* _Problem description_:
Your task is to give the listing below back word for word, pictures excluded.

* _Source excerpt_:
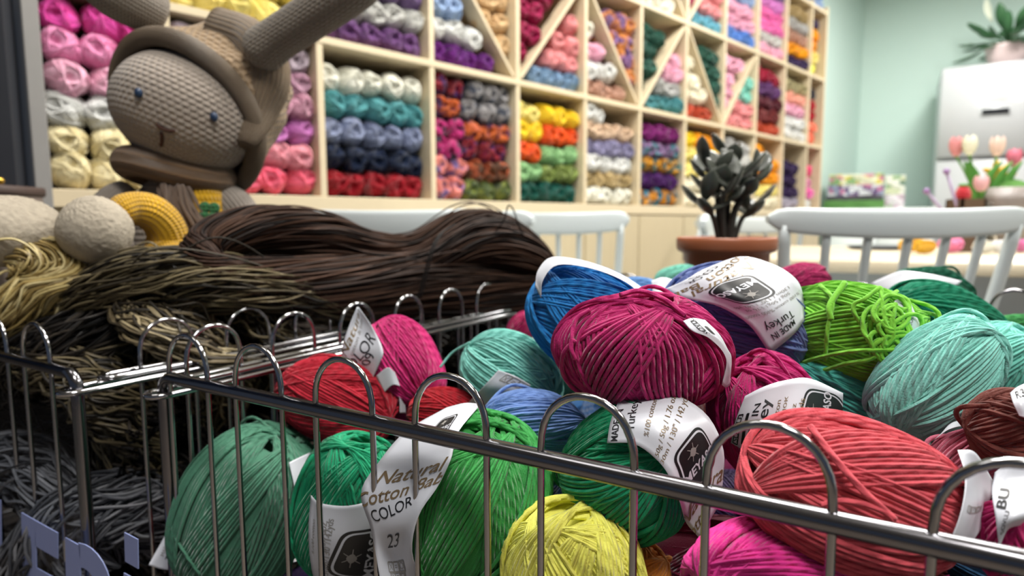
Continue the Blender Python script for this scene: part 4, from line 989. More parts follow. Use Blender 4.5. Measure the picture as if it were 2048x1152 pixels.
# red crochet strawberry, yellow flower, grey and green toys
q = at(1926, 392, DT-.06); mb = MB(); mb.ell(q, (.022, .02, .034), nu=20, nv=24, fn=lambda D: 1-.15*np.maximum(0, -D[..., 2])); 
t = thing('crochet_strawberry', q-V(0, 0, .034), 'red crocheted strawberry sticking out of the wooden box', 'toy'); part(mb, 'body', crochet('red_wool', '#c02a34', 20, 12, .7), t)
mb = MB(); mb.ell(q+V(0, 0, .032), (.014, .014, .006), nu=8, nv=12); part(mb, 'leaf_cap', LEAF, t)
q = at(1990, 350, DT+.12); t = thing('daffodil', V(q[0], q[1], .745), 'yellow flower behind the tulips', 'flower')
mb = MB(); YF = plain('yellow_petal', '#e9b92c', .5, noise=.1)
for k in range(7):
    a = k*2*math.pi/7; d = V(math.cos(a), -.35, math.sin(a)*.8); mb.ell(q+d*.03, (.028, .008, .014), R_from_axis(np.cross(d, V(0, 1, 0)), 0) if False else np.stack([nrm(d), nrm(np.cross(V(0, 1, 0), d)), nrm(np.cross(d, np.cross(V(0, 1, 0), d)))], 1), 10, 14)
mb.ell(q+V(.035, 0, -.03), (.045, .02, .018), np.stack([nrm(V(1, 0, -.7)), V(0, 1, 0), nrm(V(.7, 0, 1))], 1), 12, 16); part(mb, 'petals', YF, t)
mb = MB(); mb.tubes(np.array([V(q[0], q[1]+.01, .745), q+V(0, .01, 0)]), .004, sides=8); part(mb, 'stem', STEM, t)
q = at(2005, 398, DT-.03); r_ = .052
t = thing('photo_bowl', V(q[0]+.02, q[1]+.04, .742), 'round grey patterned bowl of green moss at the right end of the table', 'bowl')
mb = MB(); mb.lathe([(.0, .0), (.05, .0), (.085, .07), (.092, .15), (.085, .19), (.080, .15), (.075, .07), (.0, .012)], V(q[0]+.045, q[1]+.04, .742), 36); part(mb, 'body', plain('grey_ceramic', '#857d78', .4, noise=.5, scale=18), t)
mb = MB(); fm = lumps(np.random.default_rng(4), .12, 9); mb.ell(V(q[0]+.045, q[1]+.04, .742+.165), (.072, .072, .05), nu=20, nv=30, fn=fm); part(mb, 'moss', plain('moss', '#4c7a34', .9, noise=.4, scale=60, bump=.8), t)

# ------------------------------------------------------------------ potted plant with dark leaves
pc = at(1452, 480, .98); rim_r = 96*.98/FPX*1.0; zr = at(1452, 474, .98)[2]
PH = .125
pot = thing('potted_plant', V(pc[0], pc[1], zr-PH), 'dark-leaved succulent in a terracotta pot behind the yarn', 'potted plant')
prof = [(0, 0), (rim_r*.62, 0), (rim_r*.66, .004), (rim_r*.83, PH*.70), (rim_r*.86, PH*.71), (rim_r*.86, PH*.80), (rim_r*.97, PH*.83), (rim_r, PH*.87), (rim_r, PH*.97), (rim_r*.98, PH), (rim_r*.93, PH), (rim_r*.90, PH*.9), (rim_r*.6, .01), (0, .008)]
mb = MB(); mb.lathe(prof, V(pc[0], pc[1], zr-PH), 56); part(mb, 'pot', TERRA, pot)
mb = MB(); mb.lathe([(0, .004), (rim_r*.5, .003), (rim_r*.905, 0)], V(pc[0], pc[1], zr-PH*.16), 40); part(mb, 'soil', plain('soil', '#2b221c', .95, noise=.4, scale=150, bump=1.0), pot)
pr = np.random.default_rng(21); SOIL = V(pc[0], pc[1], zr-PH*.16)
STEMB = plain('succulent_stem', '#2e2a24', .6, noise=.15); LEAFD = plain('succulent_leaf', '#4a4e46', .34, noise=.25, scale=20, coat=.3)
stems = MB(); leaves = MB()
def leaf(mb, base, d, L, Wd, nrmv):
    d = nrm(d); sx = nrm(np.cross(d, nrmv)); up = np.cross(sx, d); u = np.linspace(0, 1, 12); a = np.linspace(0, 2*math.pi, 10, endpoint=False)
    w = Wd*(np.sin(math.pi*np.clip(u, 0, 1)**1.35)**.7+.10*(1-u)); th = .22*w+.0006; bend = .12*L*u**2
    G = np.array([[base+d*L*u[i]-up*bend[i]*0+up*(.10*L*math.sin(math.pi*u[i]))*-1+sx*w[i]*math.cos(k)+up*(th[i]*math.sin(k)+.25*w[i]*abs(math.cos(k))) for k in a] for i in range(12)])
    mb.grid(G, closed_v=True)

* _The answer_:
Continue the Blender Python script for this scene: part 4, from line 989. More parts follow. Use Blender 4.5. Measure the picture as if it were 2048x1152 pixels.
# red crochet strawberry, yellow flower, grey and green toys
q = at(1926, 392, DT-.06); mb = MB(); mb.ell(q, (.022, .02, .034), nu=20, nv=24, fn=lambda D: 1-.15*np.maximum(0, -D[..., 2])); 
t = thing('crochet_strawberry', q-V(0, 0, .034), 'red crocheted strawberry sticking out of the wooden box', 'toy'); part(mb, 'body', crochet('red_wool', '#c02a34', 20, 12, .7), t)
mb = MB(); mb.ell(q+V(0, 0, .032), (.014, .014, .006), nu=8, nv=12); part(mb, 'leaf_cap', LEAF, t)
q = at(1990, 350, DT+.12); t = thing('daffodil', V(q[0], q[1], .745), 'yellow flower behind the tulips', 'flower')
mb = MB(); YF = plain('yellow_petal', '#e9b92c', .5, noise=.1)
for k in range(7):
    a = k*2*math.pi/7; d = V(math.cos(a), -.35, math.sin(a)*.8); mb.ell(q+d*.03, (.028, .008, .014), R_from_axis(np.cross(d, V(0, 1, 0)), 0) if False else np.stack([nrm(d), nrm(np.cross(V(0, 1, 0), d)), nrm(np.cross(d, np.cross(V(0, 1, 0), d)))], 1), 10, 14)
mb.ell(q+V(.035, 0, -.03), (.045, .02, .018), np.stack([nrm(V(1, 0, -.7)), V(0, 1, 0), nrm(V(.7, 0, 1))], 1), 12, 16); part(mb, 'petals', YF, t)
mb = MB(); mb.tubes(np.array([V(q[0], q[1]+.01, .745), q+V(0, .01, 0)]), .004, sides=8); part(mb, 'stem', STEM, t)
q = at(2005, 398, DT-.03); r_ = .052
t = thing('photo_bowl', V(q[0]+.02, q[1]+.04, .742), 'round grey patterned bowl of green moss at the right end of the table', 'bowl')
mb = MB(); mb.lathe([(.0, .0), (.05, .0), (.085, .07), (.092, .15), (.085, .19), (.080, .15), (.075, .07), (.0, .012)], V(q[0]+.045, q[1]+.04, .742), 36); part(mb, 'body', plain('grey_ceramic', '#857d78', .4, noise=.5, scale=18), t)
mb = MB(); fm = lumps(np.random.default_rng(4), .12, 9); mb.ell(V(q[0]+.045, q[1]+.04, .742+.165), (.072, .072, .05), nu=20, nv=30, fn=fm); part(mb, 'moss', plain('moss', '#4c7a34', .9, noise=.4, scale=60, bump=.8), t)

# ------------------------------------------------------------------ potted plant with dark leaves
pc = at(1452, 480, .98); rim_r = 96*.98/FPX*1.0; zr = at(1452, 474, .98)[2]
PH = .125
pot = thing('potted_plant', V(pc[0], pc[1], zr-PH), 'dark-leaved succulent in a terracotta pot behind the yarn', 'potted plant')
prof = [(0, 0), (rim_r*.62, 0), (rim_r*.66, .004), (rim_r*.83, PH*.70), (rim_r*.86, PH*.71), (rim_r*.86, PH*.80), (rim_r*.97, PH*.83), (rim_r, PH*.87), (rim_r, PH*.97), (rim_r*.98, PH), (rim_r*.93, PH), (rim_r*.90, PH*.9), (rim_r*.6, .01), (0, .008)]
mb = MB(); mb.lathe(prof, V(pc[0], pc[1], zr-PH), 56); part(mb, 'pot', TERRA, pot)
mb = MB(); mb.lathe([(0, .004), (rim_r*.5, .003), (rim_r*.905, 0)], V(pc[0], pc[1], zr-PH*.16), 40); part(mb, 'soil', plain('soil', '#2b221c', .95, noise=.4, scale=150, bump=1.0), pot)
pr = np.random.default_rng(21); SOIL = V(pc[0], pc[1], zr-PH*.16)
STEMB = plain('succulent_stem', '#2e2a24', .6, noise=.15); LEAFD = plain('succulent_leaf', '#4a4e46', .34, noise=.25, scale=20, coat=.3)
stems = MB(); leaves = MB()
def leaf(mb, base, d, L, Wd, nrmv):
    d = nrm(d); sx = nrm(np.cross(d, nrmv)); up = np.cross(sx, d); u = np.linspace(0, 1, 12); a = np.linspace(0, 2*math.pi, 10, endpoint=False)
    w = Wd*(np.sin(math.pi*np.clip(u, 0, 1)**1.35)**.7+.10*(1-u)); th = .22*w+.0006; bend = .12*L*u**2
    G = np.array([[base+d*L*u[i]-up*bend[i]*0+up*(.10*L*math.sin(math.pi*u[i]))*-1+sx*w[i]*math.cos(k)+up*(th[i]*math.sin(k)+.25*w[i]*abs(math.cos(k))) for k in a] for i in range(12)])
    mb.grid(G, closed_v=True)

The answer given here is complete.